The embassy reception and the lecture were just a small part of "Nobel Week," intense days when the laureates cycle through news conferences, receptions, concerts and dinner parties throughout the Swedish capital.

Yonath went to Sweden with her daughter Hagit and her granddaughter Noa, and two nights ago, her sister joined them. In addition to family members, former and current students as well as representatives of the Weizmann Institute - where Yonath and two colleagues, Venkatraman Ramakrishnan and Thomas Steitz, discovered the structure of ribosomes that earned her the Nobel Prize - were also in Stockholm.

"It's a very busy week, but it is also very exciting and nice," said Hagit.

The high point of the week is the elaborate ceremony, which begins today at 5:30 P.M. Israel time, in the presence of the Swedish royal family, followed by an even more lavish dinner at Stockholm city hall. Yonath, who was chosen to speak on behalf of the three chemistry laureates, will apparently sit next to Swedish King Carl Gustaf at the dinner.

"At my Nobel lecture, I must admit that I was a little more excited than usual," Yonath said, adding, "We'll wait and see how I feel."

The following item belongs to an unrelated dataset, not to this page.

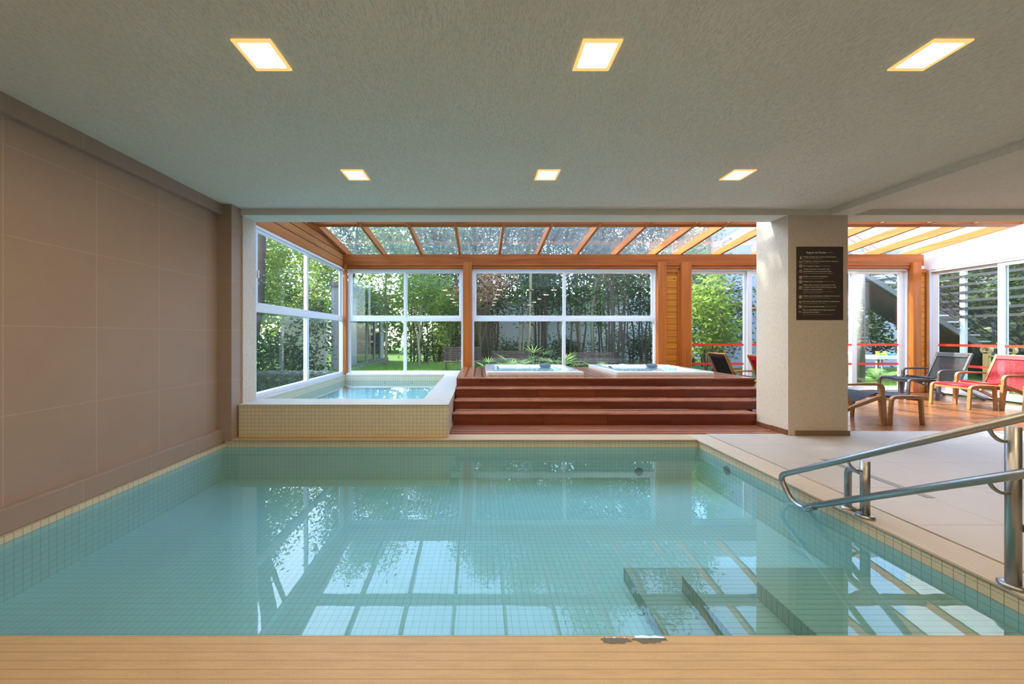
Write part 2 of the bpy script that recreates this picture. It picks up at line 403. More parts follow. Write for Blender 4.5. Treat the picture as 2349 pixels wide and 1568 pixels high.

The Nobel Prize is without a doubt Swedish inventor and industrialist Alfred Nobel's most successful invention, even more so than dynamite. The prize highlights science and gives scientists public prestige, helping attract young people to scientific research. It also encourages competition among scientists.

"No prize is essential to science," Yonath said, "but without any prize, the anonymity [of science] will simply grow.

"If there is no public recognition, nothing will reach the wider public and the number of good people who want to work in science would not increase and could even decline. A large part of the essence of the prize is not its personal influence on me, but how much the public gets a little taste of science. And every time this happens near you, let's say to Israeli scientists, it contributes something to the future of science."

Some of the aura around the events is connected to the formal dress - coattails for men, and evening dresses for women.

Yonath, who is known for her direct style of speaking, has already suggested improvements to the Nobel committee: "For men, it's very easy. They tell them what to wear and they have no choice. For women, it's a different story," she said, adding, "So I complained to them, telling several committee members, 'Why do the women have to choose which dress to wear and men have it easy?'"

Yonath will be the first Israeli woman to receive the Nobel Prize.